[START OF Provided data]

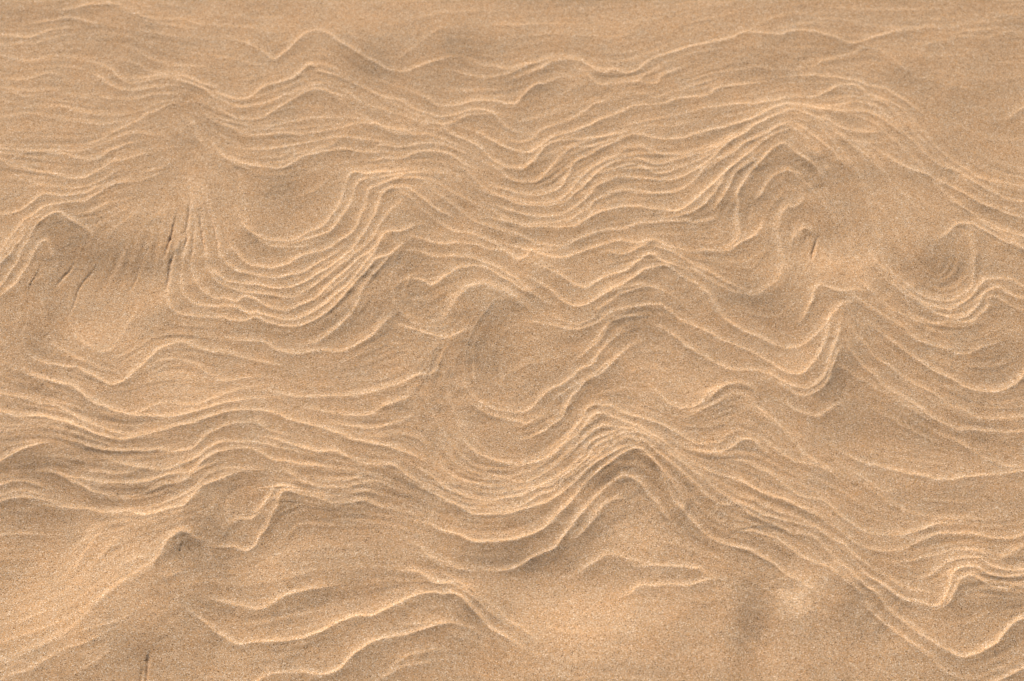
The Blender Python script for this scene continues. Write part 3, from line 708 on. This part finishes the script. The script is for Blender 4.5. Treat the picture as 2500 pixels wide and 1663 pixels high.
def infill(lines, flow):
    """faint layer edges between the clear ones, evenly spaced and following them"""
    c = 0.004
    occ = np.zeros((420, 420), bool)
    def cell(p):
        return int((p[1] - 0.1) / c), int((p[0] + 0.84) / c)
    def mark(p, r):
        i, j = cell(p)
        occ[max(0, i - r):i + r + 1, max(0, j - r):j + r + 1] = True
    for amp, w, pts in lines:
        for p in spline(pts, 0.004):
            mark(p, 1)
    rng = np.random.RandomState(33)
    out = []
    for _ in range(6000):
        p = np.array([rng.uniform(-0.56, 0.56), rng.uniform(0.5, 1.38)])
        i, j = cell(p)
        if occ[max(0, i - 1):i + 2, max(0, j - 1):j + 2].any():
            continue
        f = walk(p, (1, 0), 16, 0.005, flow)
        b = walk(p, (-1, 0), 16, 0.005, flow)
        def cut(q):
            r = []
            for s_ in q:
                ii, jj = cell(s_)
                if not (0 <= ii < 420 and 0 <= jj < 420) or occ[ii, jj]:
                    break
                r.append(s_)
            return r
        q = cut(b)[::-1] + [tuple(p)] + cut(f)
        if len(q) < 9:
            continue
        for s_ in q:
            mark(s_, 2)
        if q[0][0] > q[-1][0]:
            q = q[::-1]
        out.append((rng.uniform(0.12, 0.38), q[::2] if len(q) > 6 else q))
    return out

def smooth(a, lo, hi):
    t = np.clip((a - lo) / (hi - lo), 0, 1)
    return t * t * (3 - 2 * t)

def inside_mask(X, Y):
    """1 over the traced stretch of beach, 0 beyond it"""
    half = 0.3 * (0.588 * Y + 0.979)
    return smooth(half + 0.05 - np.abs(X), 0, 0.06) * smooth(Y, 0.49, 0.545) * smooth(-Y, -1.39, -1.33)

def build_height(xs, ys, lines, swells, sun_az, fine=True):
    X, Y = np.meshgrid(xs, ys)
    H = np.zeros_like(X)
    # slight waviness of every edge
    wx = 0.0011 * lattice_noise(X, Y, 0.013, 1) + 0.0004 * lattice_noise(X, Y, 0.0045, 2)
    wy = 0.0011 * lattice_noise(X, Y, 0.013, 3) + 0.0004 * lattice_noise(X, Y, 0.0045, 4)
    MOD = np.clip(1.0 + 0.22 * lattice_noise(X, Y, 0.03, 5) + 0.15 * lattice_noise(X, Y, 0.010, 6), 0.5, 1.5)
    XW, YW = X + wx, Y + wy
    PALE = np.zeros_like(X)
    # the main steps of the terraces, broad and soft
    cx = (np.arange(512) - 256) * 0.003
    cy = cx + 0.93
    CX, CY = np.meshgrid(cx, cy)
    C = np.zeros_like(CX)
    for amp, w, pts in lines:
        if amp >= 1.2 and w > 0:
            add_crest(C, C, cx, cy, CX, CY, np.ones_like(C), pts, 1.2 + 1.6 * (amp - 1.2), -3.2, 0.06)
    kk = np.fft.fftfreq(512, 0.003) * 2 * np.pi
    K2 = kk[None, :] ** 2 + kk[:, None] ** 2
    C = np.real(np.fft.ifft2(np.fft.fft2(C) * np.exp(-0.5 * K2 * 0.0055 ** 2)))
    H += sample(cx, cy, C, X, Y)
    flow = flow_field(lines)
    for amp, w, pts in lines:
        q, ends = extend(pts, flow) if w > 0 else (pts, 0.012)
        add_crest(H, PALE, xs, ys, XW, YW, MOD, q, amp, w, ends)
    if fine:
        for amp, pts in infill(lines, flow):
            add_crest(H, PALE, xs, ys, XW, YW, MOD, pts, amp, 0.9, 0.05)
    gx, gy, hs = swell_field(swells, sun_az)
    H += sample(gx, gy, hs, X, Y) * smooth(0.9 - np.abs(X), 0, 0.2)
    near = smooth(2.6 - np.hypot(X, Y - 0.93), 0, 1.2)
    H += (0.0007 * lattice_noise(X, Y * 1.3, 0.10, 7) + 0.0006 * lattice_noise(X, Y * 1.3, 0.045, 8)) * near
    # the beach around: the same kind of wavy layers
    out = (1 - inside_mask(X, Y)) * smooth(6.0 - np.hypot(X, Y - 0.93), 0, 4.0)
    ph = (Y + 0.05 * lattice_noise(X, Y, 0.13, 11) + 0.11 * lattice_noise(X, Y, 0.33, 12) + 0.25 * X) / 0.017
    f = ph - np.floor(ph)
    saw = np.where(f < 0.84, (f / 0.84) ** 1.6, (1 - f) / 0.16)
    H += out * 0.0010 * saw * np.clip(0.5 + 0.9 * lattice_noise(X, Y, 0.09, 13), 0, 1.2)
    H += 0.004 * lattice_noise(X, Y, 0.22, 14) * out
    far = smooth(np.hypot(X, Y - 0.93), 3.0, 12.0)
    H += far * (0.05 * lattice_noise(X, Y, 2.3, 15) + 0.22 * lattice_noise(X, Y, 11.0, 16))
    if fine:
        # fine laminations that run with the layers
        fx, fy, A, B, D = flow
        acc = np.zeros(X.shape, np.float32)
        tot = 0.0
        st = 0.0030
        for sgn in (1, -1):
            px, py = X.copy(), Y.copy()
            lastx = np.ones_like(X) * sgn
            lasty = np.zeros_like(X)
            for k in range(16):
                ix = np.clip(np.round((px - fx[0]) / (fx[1] - fx[0])).astype(np.int64), 0, len(fx) - 1)
                iy = np.clip(np.round((py - fy[0]) / (fy[1] - fy[0])).astype(np.int64), 0, len(fy) - 1)
                th = 0.5 * np.arctan2(B[iy, ix], A[iy, ix])
                vx, vy = np.cos(th), np.sin(th)
                fl = np.where(vx * lastx + vy * lasty < 0, -1.0, 1.0)
                vx *= fl
                vy *= fl
                wk = math.cos(k / 16 * math.pi / 2)
                acc += wk * lattice_noise(px, py, 0.0038, 21)
                tot += wk
                px += st * vx
                py += st * vy
                lastx, lasty = vx, vy
        acc *= 1.0 / math.sqrt(tot)
        ii = sample(fx, fy, D, X, Y)
        patch = np.clip(0.55 + 0.6 * lattice_noise(X, Y, 0.07, 22), 0.1, 1.1)
        H += FINE_K * acc * patch * (0.35 + 1.3 * ii) * inside_mask(X, Y)
        # loose grain: tiny roughness of the surface
        clod = np.clip(0.6 + 0.7 * lattice_noise(X, Y, 0.05, 31), 0.15, 1.3)
        H += clod * (0.00013 * lattice_noise(X, Y, 0.0075, 32) + 0.00007 * lattice_noise(X, Y, 0.0030, 33)) * near
        H += 0.00003 * np.random.RandomState(9).uniform(-1, 1, X.shape) * near
    return X, Y, H, PALE
FINE_K = 0.00040

def read_crests(t):
    r = []
    for row in t.strip().splitlines():
        v = row.split()
        p = [int(q) / 10000.0 for q in v[2:]]
        r.append((float(v[0]), float(v[1]), list(zip(p[::2], p[1::2]))))
    return r

def read_swells(t):
    r = []
    for row in t.strip().splitlines():
        v = [float(q) for q in row.split()]
        r.append((v[0] / 1000, v[1] / 1000, v[2] / 1000, v[3] / 1000, v[4], v[5]))
    return r

def axis(core, lo_end, hi_end):
    """core spacing in the middle, growing towards the horizon on both ends"""
    def tail(start, step, end):
        out = []
        p, s = start, step
        while abs(p) < abs(end) and len(out) < 400:
            s *= 1.09
            p += s
            out.append(p)
        return out
    hi = tail(core[-1], core[-1] - core[-2], hi_end)
    lo = tail(core[0], core[0] - core[1], lo_end)
    return np.array(lo[::-1] + list(core) + hi)

core_x = np.arange(-0.56, 0.5601, 0.00075)
core_y = [0.51]
while core_y[-1] < 1.37:
    core_y.append(core_y[-1] + 0.00060 * (core_y[-1] / 0.55) ** 0.7)
xs = axis(core_x, -300.0, 300.0)
ys = axis(np.array(core_y), -300.0, 300.0)
X, Y, H, PALE = build_height(xs, ys, read_crests(CRESTS), read_swells(SWELLS), SUN_AZ)
ny, nx = X.shape
me = bpy.data.meshes.new("sand_ground")
co = np.empty((ny * nx, 3), np.float32)
co[:, 0] = X.ravel()
co[:, 1] = Y.ravel()
co[:, 2] = H.ravel()
idx = np.arange(ny * nx, dtype=np.int32).reshape(ny, nx)
quads = np.stack([idx[:-1, :-1], idx[:-1, 1:], idx[1:, 1:], idx[1:, :-1]], axis=-1).reshape(-1, 4)
nq = len(quads)
me.vertices.add(ny * nx)
me.vertices.foreach_set("co", co.ravel())
me.loops.add(nq * 4)
me.loops.foreach_set("vertex_index", quads.ravel().astype(np.int32))
me.polygons.add(nq)
me.polygons.foreach_set("loop_start", np.arange(0, nq * 4, 4, dtype=np.int32))
me.polygons.foreach_set("use_smooth", np.ones(nq, bool))
me.update(calc_edges=True)
for wx_, wy_, ra, rb, an, am in read_swells(WHITISH):
    ca, sa = math.cos(math.radians(an)), math.sin(math.radians(an))
    uu = ((X - wx_) * ca + (Y - wy_) * sa) / ra
    vv = (-(X - wx_) * sa + (Y - wy_) * ca) / rb
    q = np.exp(-uu * uu - vv * vv) * (1 + 0.9 * lattice_noise(X, Y, 0.012, 41) + 0.5 * lattice_noise(X, Y, 0.004, 42))
    PALE = np.maximum(PALE, am * q)
att = me.attributes.new("pale_tone", 'FLOAT', 'POINT')
att.data.foreach_set("value", np.clip(PALE, 0, 1).astype(np.float32).ravel())
sand = bpy.data.objects.new("sand_ground", me)
bpy.context.collection.objects.link(sand)
sand["kind"] = "structure"
sand["label"] = "wind-rippled tan beach sand with thin pale wavy layer edges"

# ------------------------------------------------------------------ sand material
mat = bpy.data.materials.new("sand")
mat.use_nodes = True
nt = mat.node_tree
nt.nodes.clear()
N = nt.nodes.new
L = nt.links.new
out = N("ShaderNodeOutputMaterial")
bs = N("ShaderNodeBsdfPrincipled")
L(bs.outputs["BSDF"], out.inputs["Surface"])
bs.inputs["Roughness"].default_value = 0.9
bs.inputs["Specular IOR Level"].default_value = 0.12
tc = N("ShaderNodeTexCoord")

def ramp(stops, interp='CONSTANT'):
    r = N("ShaderNodeValToRGB")
    e = r.color_ramp.elements
    r.color_ramp.interpolation = interp
    while len(e) > 1:
        e.remove(e[0])
    e[0].position = stops[0][0]
    e[0].color = (*stops[0][1], 1)
    for p, c in stops[1:]:
        q = e.new(p)
        q.color = (*c, 1)
    return r

def voro(scale):
    v = N("ShaderNodeTexVoronoi")
    v.voronoi_dimensions = '3D'
    v.inputs["Scale"].default_value = scale
    L(tc.outputs["Object"], v.inputs["Vector"])
    s = N("ShaderNodeSeparateColor")
    L(v.outputs["Color"], s.inputs["Color"])
    return v, s

# single grains, each of its own mineral colour
GRAINS = [
    (0.00, (0.110, 0.065, 0.035)),
    (0.06, (0.390, 0.228, 0.106)),
    (0.28, (0.480, 0.288, 0.148)),
    (0.52, (0.580, 0.367, 0.206)),
    (0.74, (0.560, 0.295, 0.105)),
    (0.82, (0.570, 0.415, 0.275)),
    (0.93, (0.800, 0.625, 0.435)),
]
v1, s1 = voro(1800.0)
r1 = ramp(GRAINS)
L(s1.outputs["Red"], r1.inputs["Fac"])
v2, s2 = voro(900.0)
r2 = ramp(GRAINS)
L(s2.outputs["Green"], r2.inputs["Fac"])
mx = N("ShaderNodeMix")
mx.data_type = 'RGBA'
mx.inputs[0].default_value = 0.12
L(r1.outputs["Color"], mx.inputs[6])
L(r2.outputs["Color"], mx.inputs[7])

calm = N("ShaderNodeMix")
calm.data_type = 'RGBA'
calm.inputs[0].default_value = 0.10
L(mx.outputs[2], calm.inputs[6])
calm.inputs[7].default_value = (0.500, 0.306, 0.172, 1)
# patches where orange or grey grains gather
n1 = N("ShaderNodeTexNoise")
n1.inputs["Scale"].default_value = 34.0
n1.inputs["Detail"].default_value = 5.0
n1.inputs["Roughness"].default_value = 0.6
L(tc.outputs["Object"], n1.inputs["Vector"])
r3 = ramp([(0.30, (1.025, 0.968, 0.925)), (0.5, (1.0, 0.978, 0.972)), (0.70, (0.975, 0.988, 1.02))], 'LINEAR')
L(n1.outputs["Fac"], r3.inputs["Fac"])
m2 = N("ShaderNodeMix")
m2.data_type = 'RGBA'
m2.blend_type = 'MULTIPLY'
m2.inputs[0].default_value = 1.0
L(calm.outputs[2], m2.inputs[6])
L(r3.outputs["Color"], m2.inputs[7])
n2 = N("ShaderNodeTexNoise")
n2.inputs["Scale"].default_value = 190.0
n2.inputs["Detail"].default_value = 3.0
L(tc.outputs["Object"], n2.inputs["Vector"])
r4 = ramp([(0.30, (0.95, 0.945, 0.935)), (0.70, (1.05, 1.05, 1.055))], 'LINEAR')
L(n2.outputs["Fac"], r4.inputs["Fac"])
m3 = N("ShaderNodeMix")
m3.data_type = 'RGBA'
m3.blend_type = 'MULTIPLY'
m3.inputs[0].default_value = 1.0
L(m2.outputs[2], m3.inputs[6])
L(r4.outputs["Color"], m3.inputs[7])
at = N("ShaderNodeAttribute")
at.attribute_name = "pale_tone"
pm = N("ShaderNodeMath")
pm.operation = 'MULTIPLY'
pm.inputs[1].default_value = 1.0
L(at.outputs["Fac"], pm.inputs[0])
m4 = N("ShaderNodeMix")
m4.data_type = 'RGBA'
m4.blend_type = 'MULTIPLY'
m4.clamp_result = False
L(pm.outputs[0], m4.inputs[0])
L(m3.outputs[2], m4.inputs[6])
m4.inputs[7].default_value = (1.20, 1.235, 1.28, 1)
L(m4.outputs[2], bs.inputs["Base Color"])

# a few clean quartz grains glint
gl = N("ShaderNodeMath")
gl.operation = 'GREATER_THAN'
gl.inputs[1].default_value = 0.994
L(s2.outputs["Blue"], gl.inputs[0])
mr = N("ShaderNodeMapRange")
mr.inputs["To Min"].default_value = 0.95
mr.inputs["To Max"].default_value = 0.42
L(gl.outputs[0], mr.inputs["Value"])
L(mr.outputs["Result"], bs.inputs["Roughness"])

# grain relief
bp = N("ShaderNodeBump")
bp.inputs["Strength"].default_value = 0.22
bp.inputs["Distance"].default_value = 0.0003
L(v1.outputs["Distance"], bp.inputs["Height"])
bp.invert = True
bp2 = N("ShaderNodeBump")
bp2.inputs["Strength"].default_value = 0.1
bp2.inputs["Distance"].default_value = 0.0012
L(n2.outputs["Fac"], bp2.inputs["Height"])
L(bp.outputs["Normal"], bp2.inputs["Normal"])
L(bp2.outputs["Normal"], bs.inputs["Normal"])
me.materials.append(mat)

[END OF Provided data]

- Task requirements -
Restate the material word for word from its first line through the line containing "return t * t * (3 - 2 * t)", both included; the pictures do not belong in it.

- Response for this exercise -
The Blender Python script for this scene continues. Write part 3, from line 708 on. This part finishes the script. The script is for Blender 4.5. Treat the picture as 2500 pixels wide and 1663 pixels high.
def infill(lines, flow):
    """faint layer edges between the clear ones, evenly spaced and following them"""
    c = 0.004
    occ = np.zeros((420, 420), bool)
    def cell(p):
        return int((p[1] - 0.1) / c), int((p[0] + 0.84) / c)
    def mark(p, r):
        i, j = cell(p)
        occ[max(0, i - r):i + r + 1, max(0, j - r):j + r + 1] = True
    for amp, w, pts in lines:
        for p in spline(pts, 0.004):
            mark(p, 1)
    rng = np.random.RandomState(33)
    out = []
    for _ in range(6000):
        p = np.array([rng.uniform(-0.56, 0.56), rng.uniform(0.5, 1.38)])
        i, j = cell(p)
        if occ[max(0, i - 1):i + 2, max(0, j - 1):j + 2].any():
            continue
        f = walk(p, (1, 0), 16, 0.005, flow)
        b = walk(p, (-1, 0), 16, 0.005, flow)
        def cut(q):
            r = []
            for s_ in q:
                ii, jj = cell(s_)
                if not (0 <= ii < 420 and 0 <= jj < 420) or occ[ii, jj]:
                    break
                r.append(s_)
            return r
        q = cut(b)[::-1] + [tuple(p)] + cut(f)
        if len(q) < 9:
            continue
        for s_ in q:
            mark(s_, 2)
        if q[0][0] > q[-1][0]:
            q = q[::-1]
        out.append((rng.uniform(0.12, 0.38), q[::2] if len(q) > 6 else q))
    return out

def smooth(a, lo, hi):
    t = np.clip((a - lo) / (hi - lo), 0, 1)
    return t * t * (3 - 2 * t)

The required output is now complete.